There are several doxologies in the Bible. For those of you familiar with the Biblical Principles for Business Professionals podcast, at the end of each episode, I have been quoting what is known as the Jude Doxology, found at the end of the book of Jude.

Some other doxologies: Ephesians 1:3, “Blessed be the God and Father of our Lord Jesus Christ, who has blessed us in Christ with every spiritual blessing in the heavenly places.” Romans 11:36 says, “For from him and through him and to him are all things. To him be glory forever. Amen.” These verses shine light on God because of His merit, because of who He is.

Giving God Center Stage

When the actors come out onto stage after the conclusion of a production in what is known as the “curtain call,” they take a bow. The audience applauds the actors, often giving a standing ovation. During the curtain call, the main character is center stage.

If you are the person who is in charge of the lighting during a theatrical presentation, your job is to shine light on the person speaking, where the light should shine. When the focus is suppose to be on the main character, you would put the spotlight on that person. Our lives then should reflect the light of life’s main character — God, who should take center stage of our hearts.

That’s what it means to give God the glory! To cast forth the light of our Creator, our Savior, our Redeemer. We put God center stage in our lives.

A friend of mine owns a construction business in Northern Kentucky. When he has meetings with his team, he almost always reinforces his mission: “To treat every property as if it belongs to God Himself.” He constantly reiterates to his team that God is at the center of his business.

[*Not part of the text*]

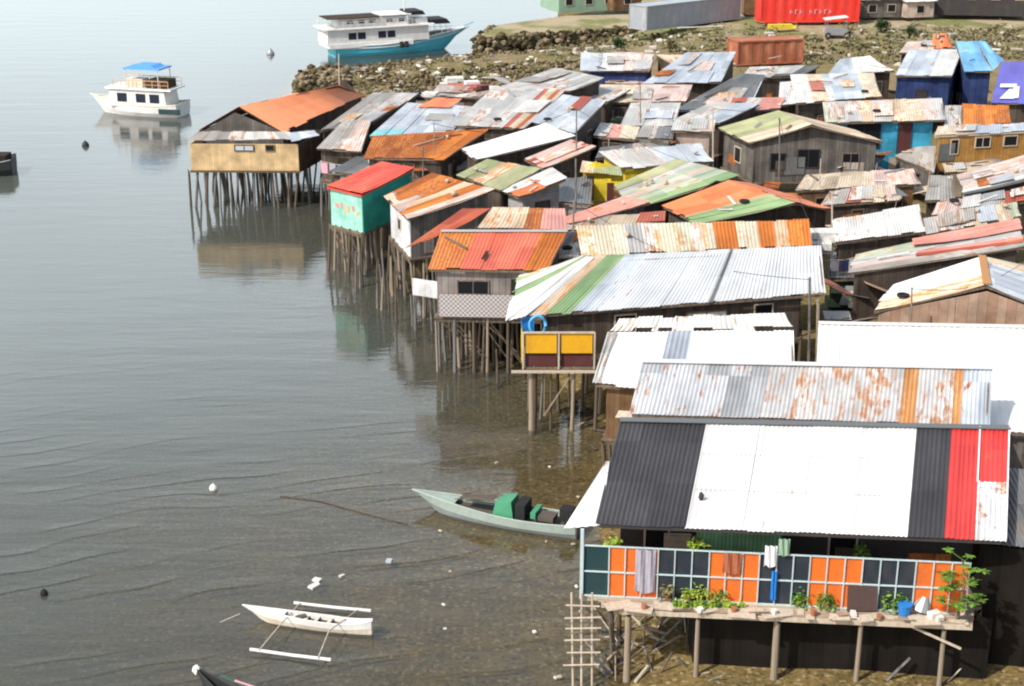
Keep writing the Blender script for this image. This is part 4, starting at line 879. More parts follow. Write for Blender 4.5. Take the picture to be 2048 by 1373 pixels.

In the marketplace, we do this first by setting an example. Our conduct is very important. Therefore, we walk the walk. Additionally, we also “talk the talk,” because both are important. What we say and how we say those things are important as well.

It’s Not About Us!

Therefore, we put God center stage by taking the focus off ourselves. We give God the glory He deserves, shining forth the spotlight only He deserves. Also, we love God by loving other people, and treating them accordingly. After all, the two greatest commands, boiled down into one imperative sentence is, “Love God, love others.” When putting God center stage, we echo the sentiments in the old hymn, “To God be the glory, great things He hath done! So loved He the world that He gave us His Son.”

How do we apply this in the marketplace? Before addressing conflict in the workplace, for example, if you first take a moment to humble yourself and put God first, you will be much better off when addressing conflict. Also, when making a business transaction, remember who should be at the center. When you are asked by your superior to contribute in a new and different way, or when you are addressing concerns with a client, whatever you do, do all to the glory of God.

Today’s Takeaway: Think of one or two ways in which you are going to take the spotlight off of yourself. You are not God, so you should not be center stage. Scripture teaches us that we are to humble ourselves in the sight of the Lord. You will be rewarded for doing so as He will lift you up. But don’t do it just to receive that reward. Do it because God deserves your glory; God deserves center stage!


  1. Keith O'Der says:

    Good Post! I did a post, not too long ago, concerning the Glory, that we give to God. You mentioned the Greek word, “Doxa”. I would like to add that this Greek word, implies a varying degree, to which you give Glory to God. Other words, the amount of Glory, which is registered, by God, varies, based on your attitude or relationship, towards God. I kind of wonder, if God keeps the up and down praise, we give him, written in a book. Have a Great Day!